:: Exercise brief ::
Your output must be the lines below from the line containing "What Blender Python" to the line containing "S.render.resolution_x = 1024;", both lines included, reproduced exactly and without pictures.

:: Data provided ::
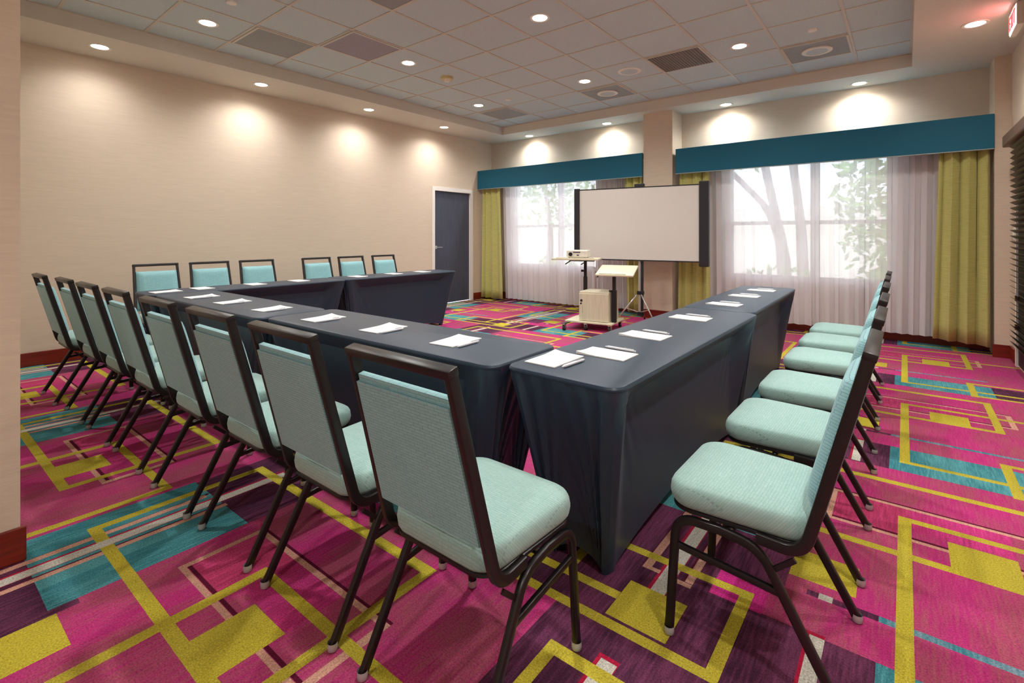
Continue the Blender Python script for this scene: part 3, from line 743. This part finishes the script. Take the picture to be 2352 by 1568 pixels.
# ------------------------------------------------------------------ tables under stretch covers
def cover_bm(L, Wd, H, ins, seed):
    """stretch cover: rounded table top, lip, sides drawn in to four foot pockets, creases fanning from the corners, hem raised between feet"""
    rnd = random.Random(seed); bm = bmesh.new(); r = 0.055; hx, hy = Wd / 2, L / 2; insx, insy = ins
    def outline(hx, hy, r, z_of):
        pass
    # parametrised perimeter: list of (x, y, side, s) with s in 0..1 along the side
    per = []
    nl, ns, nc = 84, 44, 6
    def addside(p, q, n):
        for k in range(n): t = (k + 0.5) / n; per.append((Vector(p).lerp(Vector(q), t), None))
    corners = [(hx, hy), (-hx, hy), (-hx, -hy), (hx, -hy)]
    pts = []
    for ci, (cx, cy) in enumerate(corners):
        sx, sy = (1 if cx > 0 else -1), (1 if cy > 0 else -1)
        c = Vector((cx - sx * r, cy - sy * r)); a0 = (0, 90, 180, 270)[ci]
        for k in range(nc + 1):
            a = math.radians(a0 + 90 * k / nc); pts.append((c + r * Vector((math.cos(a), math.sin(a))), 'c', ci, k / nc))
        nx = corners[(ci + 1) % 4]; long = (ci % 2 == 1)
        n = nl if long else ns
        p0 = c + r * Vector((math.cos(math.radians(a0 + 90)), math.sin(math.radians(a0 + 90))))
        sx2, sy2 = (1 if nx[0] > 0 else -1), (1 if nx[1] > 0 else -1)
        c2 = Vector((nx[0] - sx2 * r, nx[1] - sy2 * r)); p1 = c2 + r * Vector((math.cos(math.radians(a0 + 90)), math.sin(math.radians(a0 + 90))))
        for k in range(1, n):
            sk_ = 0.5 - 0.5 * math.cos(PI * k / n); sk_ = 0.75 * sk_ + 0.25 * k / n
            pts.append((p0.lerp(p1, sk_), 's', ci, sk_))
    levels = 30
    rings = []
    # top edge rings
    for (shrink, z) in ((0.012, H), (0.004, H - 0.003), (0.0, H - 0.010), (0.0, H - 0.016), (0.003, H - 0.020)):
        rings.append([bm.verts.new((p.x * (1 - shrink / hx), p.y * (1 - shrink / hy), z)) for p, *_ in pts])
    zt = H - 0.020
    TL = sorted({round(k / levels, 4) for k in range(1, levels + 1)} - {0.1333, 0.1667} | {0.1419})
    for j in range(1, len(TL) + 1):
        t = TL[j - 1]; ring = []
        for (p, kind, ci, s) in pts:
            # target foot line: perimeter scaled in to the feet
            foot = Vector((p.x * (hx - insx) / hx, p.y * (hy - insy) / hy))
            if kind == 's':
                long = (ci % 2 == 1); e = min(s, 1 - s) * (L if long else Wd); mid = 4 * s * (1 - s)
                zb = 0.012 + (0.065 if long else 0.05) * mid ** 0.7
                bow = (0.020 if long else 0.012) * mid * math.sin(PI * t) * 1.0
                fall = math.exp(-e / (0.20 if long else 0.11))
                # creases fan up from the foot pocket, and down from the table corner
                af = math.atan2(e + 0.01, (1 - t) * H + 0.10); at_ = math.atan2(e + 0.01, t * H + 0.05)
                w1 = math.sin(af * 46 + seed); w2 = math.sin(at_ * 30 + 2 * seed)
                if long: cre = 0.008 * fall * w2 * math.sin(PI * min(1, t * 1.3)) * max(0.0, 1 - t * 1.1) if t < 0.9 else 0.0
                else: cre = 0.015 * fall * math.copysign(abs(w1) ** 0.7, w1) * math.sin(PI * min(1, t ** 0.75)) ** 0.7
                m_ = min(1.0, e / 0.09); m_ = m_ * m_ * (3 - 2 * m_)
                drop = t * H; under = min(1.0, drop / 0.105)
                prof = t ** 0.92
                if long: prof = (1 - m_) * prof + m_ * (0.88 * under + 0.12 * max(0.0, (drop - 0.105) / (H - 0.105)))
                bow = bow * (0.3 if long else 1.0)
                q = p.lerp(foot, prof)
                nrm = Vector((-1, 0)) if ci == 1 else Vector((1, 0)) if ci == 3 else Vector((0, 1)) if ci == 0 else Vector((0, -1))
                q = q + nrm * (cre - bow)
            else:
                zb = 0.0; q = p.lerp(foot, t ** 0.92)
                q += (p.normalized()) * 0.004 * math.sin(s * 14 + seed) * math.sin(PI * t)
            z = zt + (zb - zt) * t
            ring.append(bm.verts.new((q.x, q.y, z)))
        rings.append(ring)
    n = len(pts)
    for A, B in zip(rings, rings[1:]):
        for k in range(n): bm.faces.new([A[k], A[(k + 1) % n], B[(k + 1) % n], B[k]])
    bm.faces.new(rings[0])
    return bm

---

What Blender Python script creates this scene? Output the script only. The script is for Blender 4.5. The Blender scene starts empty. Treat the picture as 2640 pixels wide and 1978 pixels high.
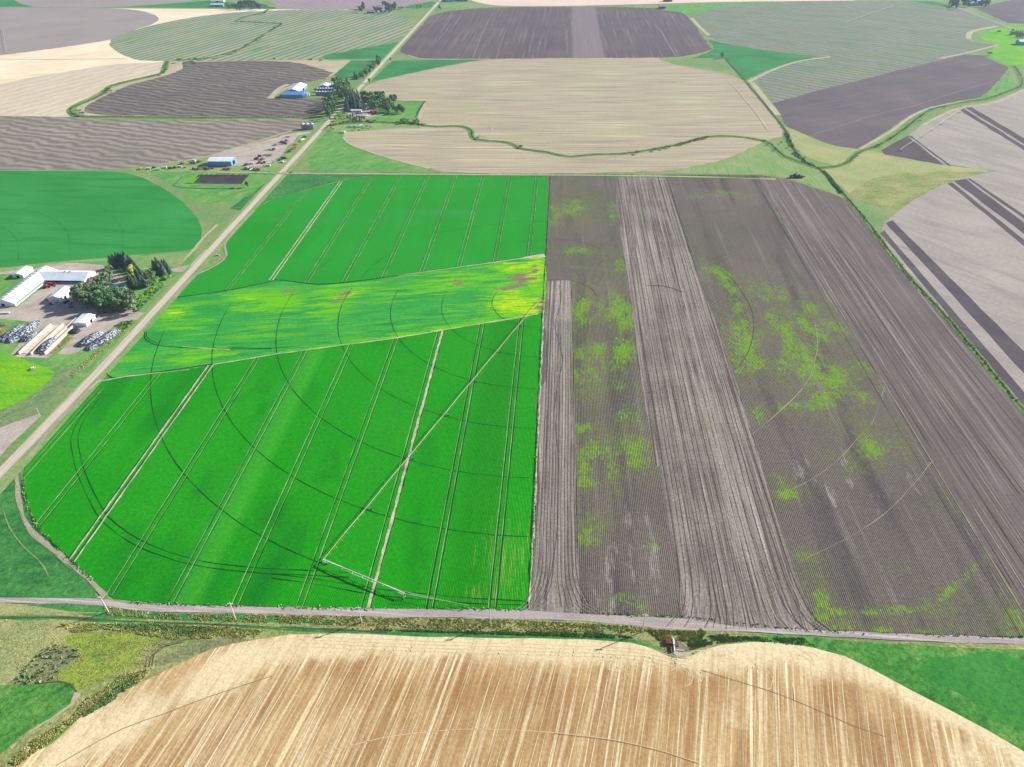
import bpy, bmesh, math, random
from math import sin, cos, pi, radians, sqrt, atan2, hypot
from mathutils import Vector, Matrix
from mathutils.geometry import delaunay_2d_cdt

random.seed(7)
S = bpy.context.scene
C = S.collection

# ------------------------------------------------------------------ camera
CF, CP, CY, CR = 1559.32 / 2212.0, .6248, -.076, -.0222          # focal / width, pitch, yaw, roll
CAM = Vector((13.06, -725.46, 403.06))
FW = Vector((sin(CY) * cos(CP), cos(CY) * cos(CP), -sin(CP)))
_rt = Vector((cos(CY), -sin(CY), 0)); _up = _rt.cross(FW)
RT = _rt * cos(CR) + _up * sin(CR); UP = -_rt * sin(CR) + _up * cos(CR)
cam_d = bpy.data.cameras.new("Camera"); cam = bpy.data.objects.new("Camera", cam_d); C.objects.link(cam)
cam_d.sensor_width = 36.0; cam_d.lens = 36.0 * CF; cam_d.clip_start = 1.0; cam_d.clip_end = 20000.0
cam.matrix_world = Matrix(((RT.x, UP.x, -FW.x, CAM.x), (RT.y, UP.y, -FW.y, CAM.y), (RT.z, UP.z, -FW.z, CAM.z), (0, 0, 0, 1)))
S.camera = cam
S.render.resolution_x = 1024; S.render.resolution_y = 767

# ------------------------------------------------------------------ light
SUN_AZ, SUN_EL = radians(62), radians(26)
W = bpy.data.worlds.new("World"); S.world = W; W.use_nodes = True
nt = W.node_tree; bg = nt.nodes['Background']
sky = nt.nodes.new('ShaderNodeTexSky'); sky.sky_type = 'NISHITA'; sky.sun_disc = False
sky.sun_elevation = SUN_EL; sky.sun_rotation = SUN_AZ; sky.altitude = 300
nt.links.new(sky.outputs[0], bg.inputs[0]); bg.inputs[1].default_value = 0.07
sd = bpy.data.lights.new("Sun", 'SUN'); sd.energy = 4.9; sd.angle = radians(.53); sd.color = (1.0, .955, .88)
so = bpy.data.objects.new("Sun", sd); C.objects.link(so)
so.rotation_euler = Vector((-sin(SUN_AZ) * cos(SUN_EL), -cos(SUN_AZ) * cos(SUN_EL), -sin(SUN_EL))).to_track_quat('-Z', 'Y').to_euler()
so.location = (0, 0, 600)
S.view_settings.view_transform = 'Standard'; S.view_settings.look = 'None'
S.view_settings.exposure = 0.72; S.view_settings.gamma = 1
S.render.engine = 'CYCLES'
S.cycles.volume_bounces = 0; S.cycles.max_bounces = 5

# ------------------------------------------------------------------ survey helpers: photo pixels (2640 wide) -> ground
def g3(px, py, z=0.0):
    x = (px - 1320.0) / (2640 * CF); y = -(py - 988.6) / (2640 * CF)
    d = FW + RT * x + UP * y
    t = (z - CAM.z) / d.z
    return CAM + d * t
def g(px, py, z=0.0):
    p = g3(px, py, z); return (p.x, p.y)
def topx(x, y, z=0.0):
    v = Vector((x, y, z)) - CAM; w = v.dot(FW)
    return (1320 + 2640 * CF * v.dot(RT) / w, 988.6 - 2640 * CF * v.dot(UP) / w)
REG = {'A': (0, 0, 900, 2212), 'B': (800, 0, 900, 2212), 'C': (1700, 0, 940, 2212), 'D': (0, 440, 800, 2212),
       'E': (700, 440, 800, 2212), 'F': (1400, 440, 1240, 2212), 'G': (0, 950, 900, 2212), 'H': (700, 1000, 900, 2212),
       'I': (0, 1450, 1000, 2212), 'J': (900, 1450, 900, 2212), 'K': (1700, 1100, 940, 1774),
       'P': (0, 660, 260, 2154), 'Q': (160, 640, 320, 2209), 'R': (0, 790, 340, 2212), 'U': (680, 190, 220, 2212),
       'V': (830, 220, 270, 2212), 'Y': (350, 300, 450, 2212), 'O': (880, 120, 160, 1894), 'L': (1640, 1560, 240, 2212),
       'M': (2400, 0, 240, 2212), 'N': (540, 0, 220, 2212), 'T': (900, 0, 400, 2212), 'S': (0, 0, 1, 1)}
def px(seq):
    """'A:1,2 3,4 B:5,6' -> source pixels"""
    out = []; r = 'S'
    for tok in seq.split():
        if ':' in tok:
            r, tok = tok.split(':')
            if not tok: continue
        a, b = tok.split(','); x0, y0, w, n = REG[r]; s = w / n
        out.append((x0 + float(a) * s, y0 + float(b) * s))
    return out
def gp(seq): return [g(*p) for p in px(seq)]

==

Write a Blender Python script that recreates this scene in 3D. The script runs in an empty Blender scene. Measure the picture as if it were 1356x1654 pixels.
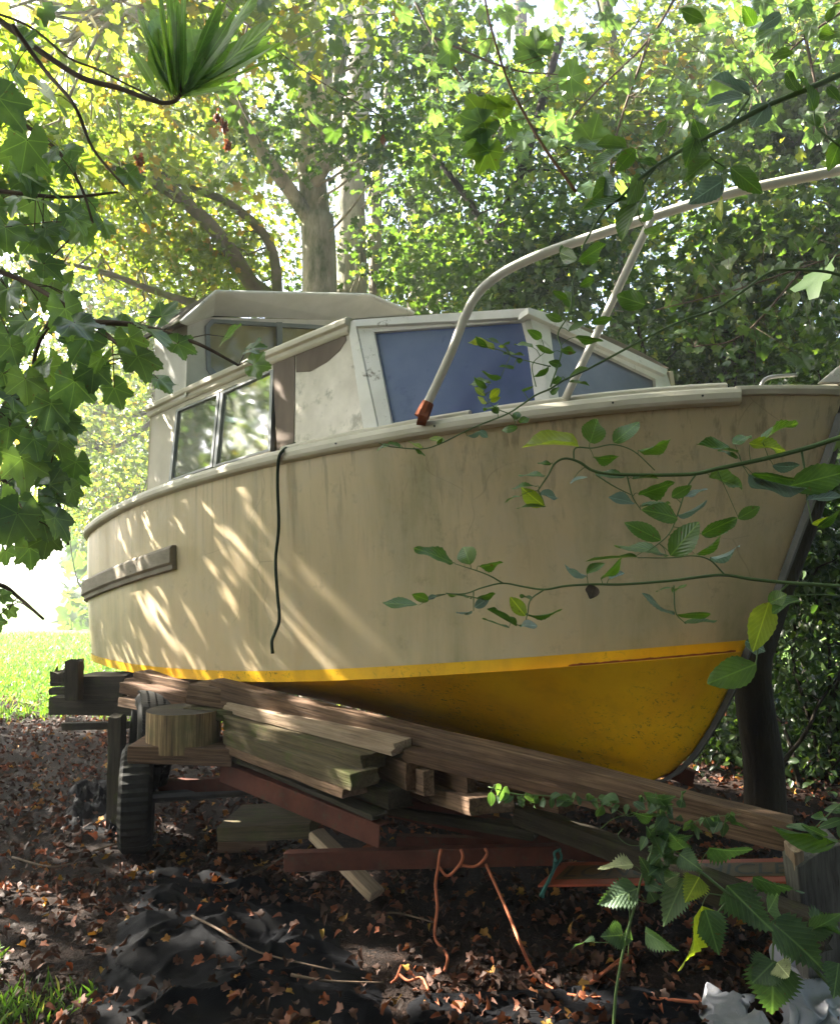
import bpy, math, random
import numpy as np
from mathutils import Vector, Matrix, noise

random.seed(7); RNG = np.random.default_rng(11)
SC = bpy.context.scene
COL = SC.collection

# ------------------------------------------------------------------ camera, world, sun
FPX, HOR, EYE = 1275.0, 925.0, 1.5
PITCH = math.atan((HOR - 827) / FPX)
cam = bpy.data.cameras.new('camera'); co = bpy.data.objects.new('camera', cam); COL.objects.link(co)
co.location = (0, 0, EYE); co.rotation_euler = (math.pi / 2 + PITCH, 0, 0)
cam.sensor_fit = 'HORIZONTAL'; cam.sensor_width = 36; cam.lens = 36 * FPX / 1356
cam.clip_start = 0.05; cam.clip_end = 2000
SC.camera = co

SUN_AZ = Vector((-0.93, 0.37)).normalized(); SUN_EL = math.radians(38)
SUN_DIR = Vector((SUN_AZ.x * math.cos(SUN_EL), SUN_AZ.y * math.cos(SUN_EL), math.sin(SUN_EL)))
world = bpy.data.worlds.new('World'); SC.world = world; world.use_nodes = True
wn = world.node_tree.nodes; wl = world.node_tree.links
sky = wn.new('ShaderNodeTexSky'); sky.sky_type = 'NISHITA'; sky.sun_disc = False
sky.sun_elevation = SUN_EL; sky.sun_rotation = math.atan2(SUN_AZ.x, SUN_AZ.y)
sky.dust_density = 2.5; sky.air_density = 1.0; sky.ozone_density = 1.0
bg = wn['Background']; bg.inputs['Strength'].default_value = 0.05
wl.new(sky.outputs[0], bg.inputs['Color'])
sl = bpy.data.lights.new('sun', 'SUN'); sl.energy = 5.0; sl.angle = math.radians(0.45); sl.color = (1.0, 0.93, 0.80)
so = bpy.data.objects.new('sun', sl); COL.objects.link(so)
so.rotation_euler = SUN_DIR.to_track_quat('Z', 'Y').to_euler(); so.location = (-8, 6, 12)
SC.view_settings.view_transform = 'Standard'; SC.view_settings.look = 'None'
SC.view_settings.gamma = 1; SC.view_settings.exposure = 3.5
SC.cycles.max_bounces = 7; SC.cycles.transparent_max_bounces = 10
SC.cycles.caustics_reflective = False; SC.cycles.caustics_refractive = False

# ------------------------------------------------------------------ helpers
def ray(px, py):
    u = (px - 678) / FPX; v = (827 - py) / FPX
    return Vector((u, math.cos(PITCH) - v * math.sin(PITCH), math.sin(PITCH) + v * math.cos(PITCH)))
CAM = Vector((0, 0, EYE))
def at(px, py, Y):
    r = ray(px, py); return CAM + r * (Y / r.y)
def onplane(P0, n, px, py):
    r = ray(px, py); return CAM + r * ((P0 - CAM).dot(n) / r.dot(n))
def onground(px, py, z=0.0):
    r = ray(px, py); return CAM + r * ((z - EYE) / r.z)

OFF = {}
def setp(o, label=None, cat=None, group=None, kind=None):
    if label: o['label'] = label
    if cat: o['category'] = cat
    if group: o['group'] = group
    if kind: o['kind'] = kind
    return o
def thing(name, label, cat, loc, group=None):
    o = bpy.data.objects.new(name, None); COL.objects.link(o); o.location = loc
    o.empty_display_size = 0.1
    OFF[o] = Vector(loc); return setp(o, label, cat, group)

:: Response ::
What Blender Python script creates this scene? Output the script only. The script is for Blender 4.5. The Blender scene starts empty. Treat the picture as 2640 pixels wide and 1978 pixels high.
import bpy, bmesh, math, random
from math import sin, cos, pi, radians, sqrt, atan2, hypot
from mathutils import Vector, Matrix
from mathutils.geometry import delaunay_2d_cdt

random.seed(7)
S = bpy.context.scene
C = S.collection

# ------------------------------------------------------------------ camera
CF, CP, CY, CR = 1559.32 / 2212.0, .6248, -.076, -.0222          # focal / width, pitch, yaw, roll
CAM = Vector((13.06, -725.46, 403.06))
FW = Vector((sin(CY) * cos(CP), cos(CY) * cos(CP), -sin(CP)))
_rt = Vector((cos(CY), -sin(CY), 0)); _up = _rt.cross(FW)
RT = _rt * cos(CR) + _up * sin(CR); UP = -_rt * sin(CR) + _up * cos(CR)
cam_d = bpy.data.cameras.new("Camera"); cam = bpy.data.objects.new("Camera", cam_d); C.objects.link(cam)
cam_d.sensor_width = 36.0; cam_d.lens = 36.0 * CF; cam_d.clip_start = 1.0; cam_d.clip_end = 20000.0
cam.matrix_world = Matrix(((RT.x, UP.x, -FW.x, CAM.x), (RT.y, UP.y, -FW.y, CAM.y), (RT.z, UP.z, -FW.z, CAM.z), (0, 0, 0, 1)))
S.camera = cam
S.render.resolution_x = 1024; S.render.resolution_y = 767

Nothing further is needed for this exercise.